As for the most powerful narco of them all – two aborted Pablo Escobar biopics continue to float around in development hell, one from Joe Carnahan and the other from Oliver Stone. Those features that have made it to theaters take a convenient out by placing the focus on people in the man’s immediate orbit instead of putting him directly in the spotlight. The newly released Loving Pablo follows the hazardous path of Escobar’s girlfriend (a trembling Penelope Cruz), joining her as she’s instantly seduced by his wealth and power until his monstrous tendencies threaten her life and drive her away. Likewise, the 2014 indie Escobar: Paradise Lost explores how his influence strains romance secondhand, as a humble surfer makes time with a local girl who turns out to be Escobar’s niece. Both refrain from engaging with the Escobar story in full, instead approaching from an askance vantage point.

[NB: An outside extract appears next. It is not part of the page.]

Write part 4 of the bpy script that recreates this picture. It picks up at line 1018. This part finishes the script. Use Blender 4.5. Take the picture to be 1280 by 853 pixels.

And even with its somewhat compromised debut to the public, the Kevin Connolly-directed Gotti marks the first proper treatment for the legendary mobster, following a handful of small-screen projects and the barely existent 2010 film Sinatra Club. (Connolly knows these travails better than most; his doomed efforts to bring the fictitious Escobar movie Medellín to life provided a major plot arc during his tenure on the showbiz satire Entourage.)
On paper, the reluctance to take a shot at these figures and the seeming impossibility of doing so effectively makes no sense. Criminals’ life stories come ready-made with all the elements that are supposed to amount to a gripping (or at least easily sold) work of entertainment: violence, hedonism of the sexual and narcotic varieties, internal conflict, a rise-and-fall narrative easily sculpted into the shape of a screenplay, and a name that everyone already knows and fears. The respective rises of organized crime and cult worship embody a dark id of the American psyche, its promise of prosperity twisted by those looking for faster gratification. Gotti does so particularly nakedly, but scads of smaller gangster flicks – Legend, in which Tom Hardy portrays the pathological Kray twins, is a recent example – have angled to capture some of that same magic Martin Scorsese harnessed with Goodfellas.
And therein lies the trouble. These films’ studious reverence for Scorsese’s mid-period masterpiece and the cinematic lineage from which it sprang has stunted this micro-genre’s growth. Movies like Goodfellas coined cliches instead of following them, excelling by virtue of their originality rather than repackaging someone else’s. In actuality, the ostensibly ready-made drama in the story of a Gotti, an Escobar or a Manson may be their greatest obstacle. What to do with a life in which the factual details closely resemble the well-trodden emotional beats of a movie that’s already been made, several times over? It’s almost safer to freely adapt the history of a man relatively unknown – as Scorsese did with wiseguy-turned-rat Henry Hill – than to wrestle the timeline of a story everyone has heard into a novel shape.
Connolly’s Gotti doesn’t do itself any favors, nicking the time-tested moves of fourth wall-breaking narration and incongruous pop needle drops during particularly brutal moments, but this project was an uphill battle from the start. It’s telling that the film comes closest to being effective when delving into the complicated relationship between Travolta’s domineering Gotti and Spencer Lofranco as his son and reluctant heir to the family business. The dynamic between a lion and the runt of his litter covers fresh narrative ground, as if Don Corleone had handed the reins of power to a Fredo instead of a Michael. But Connolly can’t resist filling the interim spaces around it with rote gangster business, erring away from the drama this could have been and back to the mold tacitly understood to be the default. Cinema’s most wanted men remain elusive, but the fascination of their lives has been watered down by generations of copycats, doppelgängers and descendants. In his new film’s opening narration, Gotti grumbles that a made man can only end his life dead or in jail. The Gotti of myth and his ilk face a slightly more optimistic choice: evolve or die (at the box office).